Hi! I’m a third-year PhD student in the Linguistics department at New York University working with Lisa Davidson and Lucas Champollion. Before coming to NYU, I graduated from the English and Foreign Languages University (EFLU), Hyderabad.
I enjoy thinking about the complex ways in which we use language in real communicative contexts, and what that can tell us about how lanuage as a ‘system’ exists in the mind. Most people around the world use multiple languages– this makes multilingual settings a particularly exciting place to look into this. Over the last few years, I have been working on variation and accommodation in multilingual speech. I’m interested in cross-language influence in speech as a complex and communicatively useful behavior, rather than a problem that needs to be ‘fixed’.

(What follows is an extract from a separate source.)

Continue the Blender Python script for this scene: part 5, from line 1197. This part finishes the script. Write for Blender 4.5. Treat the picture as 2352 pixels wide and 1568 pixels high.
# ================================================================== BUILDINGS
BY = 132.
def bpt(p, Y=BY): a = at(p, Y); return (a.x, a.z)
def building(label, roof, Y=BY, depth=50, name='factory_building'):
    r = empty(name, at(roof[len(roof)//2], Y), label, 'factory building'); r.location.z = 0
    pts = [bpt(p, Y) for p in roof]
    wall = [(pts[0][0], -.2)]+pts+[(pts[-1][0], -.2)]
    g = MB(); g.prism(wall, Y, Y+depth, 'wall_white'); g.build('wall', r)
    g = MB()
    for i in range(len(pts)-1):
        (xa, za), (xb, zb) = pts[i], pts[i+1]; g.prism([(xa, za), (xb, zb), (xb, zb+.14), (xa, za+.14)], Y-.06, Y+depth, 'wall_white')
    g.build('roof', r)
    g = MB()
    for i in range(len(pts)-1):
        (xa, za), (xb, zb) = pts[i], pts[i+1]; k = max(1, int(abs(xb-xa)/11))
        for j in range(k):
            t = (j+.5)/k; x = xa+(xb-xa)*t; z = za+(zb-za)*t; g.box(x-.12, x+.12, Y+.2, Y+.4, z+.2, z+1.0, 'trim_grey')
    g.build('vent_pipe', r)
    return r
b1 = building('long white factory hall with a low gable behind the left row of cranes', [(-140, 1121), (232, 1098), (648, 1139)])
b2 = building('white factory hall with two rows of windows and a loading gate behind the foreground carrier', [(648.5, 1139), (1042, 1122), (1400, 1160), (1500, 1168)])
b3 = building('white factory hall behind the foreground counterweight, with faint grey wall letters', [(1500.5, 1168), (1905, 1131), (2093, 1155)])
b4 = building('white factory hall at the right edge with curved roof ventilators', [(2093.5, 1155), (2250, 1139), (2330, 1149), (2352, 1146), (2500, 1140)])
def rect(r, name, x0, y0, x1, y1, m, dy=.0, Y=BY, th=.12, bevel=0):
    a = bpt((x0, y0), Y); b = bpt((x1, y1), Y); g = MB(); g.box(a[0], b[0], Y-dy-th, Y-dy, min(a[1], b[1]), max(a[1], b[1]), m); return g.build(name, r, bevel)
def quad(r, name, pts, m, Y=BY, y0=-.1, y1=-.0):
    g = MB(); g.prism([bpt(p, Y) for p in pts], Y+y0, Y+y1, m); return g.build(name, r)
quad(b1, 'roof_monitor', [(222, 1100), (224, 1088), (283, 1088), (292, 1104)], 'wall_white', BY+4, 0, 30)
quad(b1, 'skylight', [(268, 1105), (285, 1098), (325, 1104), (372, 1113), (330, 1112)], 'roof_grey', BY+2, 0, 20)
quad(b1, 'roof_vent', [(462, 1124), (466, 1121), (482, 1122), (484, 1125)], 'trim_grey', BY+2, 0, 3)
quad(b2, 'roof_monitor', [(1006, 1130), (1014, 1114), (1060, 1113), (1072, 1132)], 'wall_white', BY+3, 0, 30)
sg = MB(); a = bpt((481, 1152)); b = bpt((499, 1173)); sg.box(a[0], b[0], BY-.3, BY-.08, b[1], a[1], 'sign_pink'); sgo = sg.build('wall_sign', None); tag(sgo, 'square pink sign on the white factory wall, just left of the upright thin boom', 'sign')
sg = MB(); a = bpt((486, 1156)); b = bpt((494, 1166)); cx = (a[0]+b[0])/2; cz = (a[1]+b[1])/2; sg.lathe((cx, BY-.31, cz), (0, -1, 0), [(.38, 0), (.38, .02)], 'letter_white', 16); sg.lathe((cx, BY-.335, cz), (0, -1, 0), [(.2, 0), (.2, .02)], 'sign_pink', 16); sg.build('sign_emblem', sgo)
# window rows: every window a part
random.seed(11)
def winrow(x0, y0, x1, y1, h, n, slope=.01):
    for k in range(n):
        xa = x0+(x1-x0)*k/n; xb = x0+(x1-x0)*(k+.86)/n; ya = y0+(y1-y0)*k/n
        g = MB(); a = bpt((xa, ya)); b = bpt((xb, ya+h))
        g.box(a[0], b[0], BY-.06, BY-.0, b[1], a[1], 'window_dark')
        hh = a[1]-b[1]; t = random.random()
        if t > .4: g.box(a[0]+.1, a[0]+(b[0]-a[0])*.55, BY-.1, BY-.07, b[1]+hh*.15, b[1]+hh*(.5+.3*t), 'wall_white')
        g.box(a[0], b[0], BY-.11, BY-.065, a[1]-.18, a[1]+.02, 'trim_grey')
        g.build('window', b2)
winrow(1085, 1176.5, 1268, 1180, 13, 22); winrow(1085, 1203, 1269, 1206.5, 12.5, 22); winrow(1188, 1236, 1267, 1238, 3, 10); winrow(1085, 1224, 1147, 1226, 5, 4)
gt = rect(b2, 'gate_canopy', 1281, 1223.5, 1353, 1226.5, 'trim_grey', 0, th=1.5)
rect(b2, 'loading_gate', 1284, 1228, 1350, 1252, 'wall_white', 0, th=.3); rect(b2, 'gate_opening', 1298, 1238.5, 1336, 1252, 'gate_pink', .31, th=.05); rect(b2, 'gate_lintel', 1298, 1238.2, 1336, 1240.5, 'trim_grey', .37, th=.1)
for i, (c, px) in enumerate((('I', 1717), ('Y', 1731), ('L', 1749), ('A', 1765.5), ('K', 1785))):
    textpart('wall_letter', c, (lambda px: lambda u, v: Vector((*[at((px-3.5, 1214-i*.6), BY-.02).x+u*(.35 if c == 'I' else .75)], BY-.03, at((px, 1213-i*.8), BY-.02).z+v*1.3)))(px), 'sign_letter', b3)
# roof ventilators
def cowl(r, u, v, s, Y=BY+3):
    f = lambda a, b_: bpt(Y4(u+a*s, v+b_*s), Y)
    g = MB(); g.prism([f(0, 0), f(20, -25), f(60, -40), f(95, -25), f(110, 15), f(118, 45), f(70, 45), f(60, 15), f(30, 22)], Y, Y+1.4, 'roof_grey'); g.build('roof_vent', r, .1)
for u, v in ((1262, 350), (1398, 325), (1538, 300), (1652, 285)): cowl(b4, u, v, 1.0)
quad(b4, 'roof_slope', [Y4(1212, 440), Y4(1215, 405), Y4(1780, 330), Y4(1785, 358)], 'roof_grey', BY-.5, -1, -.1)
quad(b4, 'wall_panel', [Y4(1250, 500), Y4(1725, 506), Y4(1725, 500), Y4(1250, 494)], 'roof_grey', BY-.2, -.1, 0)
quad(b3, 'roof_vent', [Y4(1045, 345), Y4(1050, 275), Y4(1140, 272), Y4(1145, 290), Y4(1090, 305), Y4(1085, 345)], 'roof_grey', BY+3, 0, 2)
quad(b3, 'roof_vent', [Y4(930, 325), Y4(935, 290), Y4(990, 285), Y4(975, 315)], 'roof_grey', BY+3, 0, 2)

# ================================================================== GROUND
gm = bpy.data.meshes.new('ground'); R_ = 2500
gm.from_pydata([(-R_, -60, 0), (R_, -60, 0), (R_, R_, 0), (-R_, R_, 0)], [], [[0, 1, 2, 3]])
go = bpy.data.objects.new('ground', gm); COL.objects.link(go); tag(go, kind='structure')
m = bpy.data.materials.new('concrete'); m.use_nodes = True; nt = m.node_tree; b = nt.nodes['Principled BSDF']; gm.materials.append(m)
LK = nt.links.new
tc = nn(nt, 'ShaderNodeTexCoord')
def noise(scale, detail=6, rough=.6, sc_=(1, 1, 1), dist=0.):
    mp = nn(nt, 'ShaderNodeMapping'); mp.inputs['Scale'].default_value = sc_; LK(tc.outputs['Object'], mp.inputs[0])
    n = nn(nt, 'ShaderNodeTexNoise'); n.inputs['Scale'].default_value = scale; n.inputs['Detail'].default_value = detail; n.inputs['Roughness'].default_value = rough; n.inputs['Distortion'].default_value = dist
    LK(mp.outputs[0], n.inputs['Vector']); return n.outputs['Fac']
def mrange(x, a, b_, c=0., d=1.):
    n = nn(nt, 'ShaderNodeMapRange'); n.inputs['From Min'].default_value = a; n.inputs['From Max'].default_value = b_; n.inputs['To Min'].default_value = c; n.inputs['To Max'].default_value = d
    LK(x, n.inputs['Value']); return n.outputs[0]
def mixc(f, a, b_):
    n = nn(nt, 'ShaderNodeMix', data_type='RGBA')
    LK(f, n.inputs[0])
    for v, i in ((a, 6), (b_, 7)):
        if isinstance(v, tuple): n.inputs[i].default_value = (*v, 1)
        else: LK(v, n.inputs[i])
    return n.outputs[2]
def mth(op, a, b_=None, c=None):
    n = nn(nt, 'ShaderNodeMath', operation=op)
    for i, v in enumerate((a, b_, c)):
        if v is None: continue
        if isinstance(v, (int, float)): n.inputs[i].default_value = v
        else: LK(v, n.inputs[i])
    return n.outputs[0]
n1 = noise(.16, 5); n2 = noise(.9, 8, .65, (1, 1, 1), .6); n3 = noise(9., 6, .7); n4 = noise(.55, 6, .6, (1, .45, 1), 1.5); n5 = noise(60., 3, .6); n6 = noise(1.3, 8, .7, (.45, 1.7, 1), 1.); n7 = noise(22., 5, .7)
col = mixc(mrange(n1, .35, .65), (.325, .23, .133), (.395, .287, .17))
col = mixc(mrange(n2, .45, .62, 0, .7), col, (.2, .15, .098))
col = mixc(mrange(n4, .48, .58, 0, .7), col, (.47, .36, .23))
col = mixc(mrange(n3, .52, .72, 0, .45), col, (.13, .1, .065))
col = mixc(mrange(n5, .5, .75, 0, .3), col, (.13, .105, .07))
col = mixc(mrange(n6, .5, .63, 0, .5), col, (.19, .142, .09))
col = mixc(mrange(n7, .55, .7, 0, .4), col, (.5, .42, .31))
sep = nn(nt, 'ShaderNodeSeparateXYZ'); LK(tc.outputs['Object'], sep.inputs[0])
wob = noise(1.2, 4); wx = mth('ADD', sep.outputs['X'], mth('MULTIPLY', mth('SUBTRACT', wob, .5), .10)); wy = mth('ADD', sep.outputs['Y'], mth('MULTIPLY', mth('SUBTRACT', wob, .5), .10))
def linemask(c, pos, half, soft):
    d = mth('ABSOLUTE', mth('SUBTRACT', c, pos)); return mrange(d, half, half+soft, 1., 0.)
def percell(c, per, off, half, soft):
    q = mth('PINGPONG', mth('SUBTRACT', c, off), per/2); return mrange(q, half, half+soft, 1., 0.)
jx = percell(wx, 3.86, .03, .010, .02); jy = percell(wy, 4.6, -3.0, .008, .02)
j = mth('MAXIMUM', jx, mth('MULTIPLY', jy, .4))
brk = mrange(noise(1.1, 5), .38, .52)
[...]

My other major interest concerns how languages express meanings related to time and modality (possibilities, necessity, etc). In particular, I’m interested in how these interact, and how those interactions are reflected in the grammar. I have been working on this with data from the tense-aspect-auxiliary system of Bangla and, more recently, conditional constructions across languages. Other questions I’ve worked on recently include the meaning of the Indian English only, and vowel harmony in Khalkha Mongolian. I enjoy working with different types of data and methodologies, and care about having conversations across (sub)disciplinary boundaries. More on my research here.
I believe that open science practices are important, and that linguistic research should be accessible to the communities whose data makes up the substance of our work. This page has non-specialist summaries of completed and ongoing projects, along with links to data and code. These are some resources I’ve created, including a word-finding tool to generate items for psycholinguistic experiments, and an acoustic model for Khalkha Mongolian.
Outside of linguistics, I love animals of all kinds, painting, and being outdoors. In many Bengali households, children are given two (sometimes more) phonetically unrelated names– an official bhalo naam ‘good name’, and a daknaam `the name by which one is called’ (translation from Jhumpa Lahiri’s The Namesake, one of my favorite books). Mine is Disha, and I prefer to go by that.